Everything Is Bits: Binary, Hex, and the Limits of Representation

Hi, I'm Byte. Inside every computer there is really only one kind of thing: a switch that is either OFF or ON. We write OFF as 0 and ON as 1, and each switch is called a bit. Eight bits make a byte. That's it. Everything else — photos, songs, your homework — is just clever ways of arranging those 0s and 1s. Numbers come first. In our normal decimal system each place is worth ten times the one to its right. Binary works the same way but with two: places are worth 1, 2, 4, 8, 16, and so on. So 1011 means 8 + 0 + 2 + 1 = 11. Because long binary strings are hard for humans to read, we group bits and use hexadecimal (base 16), where digits run 0–9 then A–F. Four bits map to exactly one hex digit, so 1011 is hex B. Text uses an agreed code so every machine reads the same letters. ASCII gives each character a number (capital A is 65); Unicode extends this to cover emoji and every world script. Images are grids of pixels, and each pixel stores red, green, and blue brightness values, usually 0–255 each. Sound is captured by measuring the wave's height thousands of times per second — called sampling — and storing each measurement as a number.

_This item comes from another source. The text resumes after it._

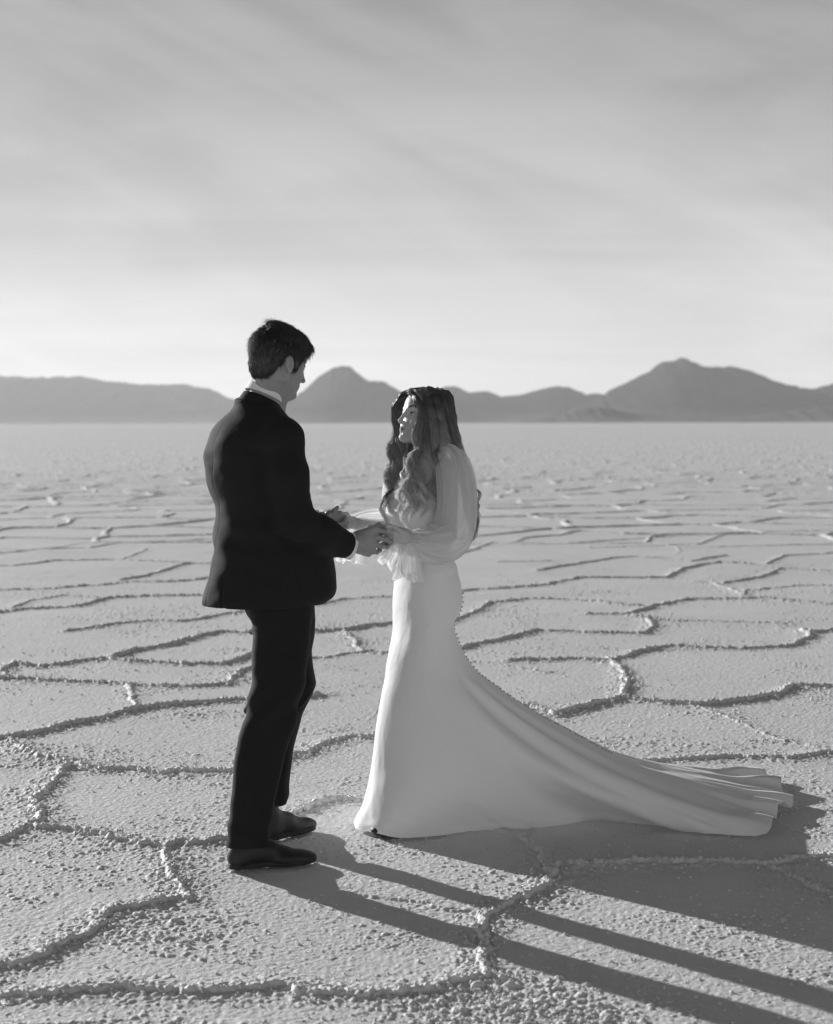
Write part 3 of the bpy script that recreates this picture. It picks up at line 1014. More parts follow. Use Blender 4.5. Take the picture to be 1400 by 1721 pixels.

Here is the catch: representation is finite. With n bits you only get 2^n different values, full stop. Eight bits can count 0 to 255, no higher. Push past the top and you get overflow, where the number wraps around. Try to store a value like 1/3 and you must round it, creating tiny errors that can add up. Finite bits mean finite precision, and good programmers always plan for that limit. If you get stuck: for binary-to-decimal or hex conversion, write out the place values (8 4 2 1 for 4-bit; 128 64 32 16 8 4 2 1 for 8-bit) and mark which positions are ON. For hex digits above 9, remember A=10, B=11, C=12, D=13, E=14, F=15. For encoding questions, ask yourself what agreed-upon table maps symbols to numbers. For overflow or 2^n questions, count the bits and raise 2 to that power.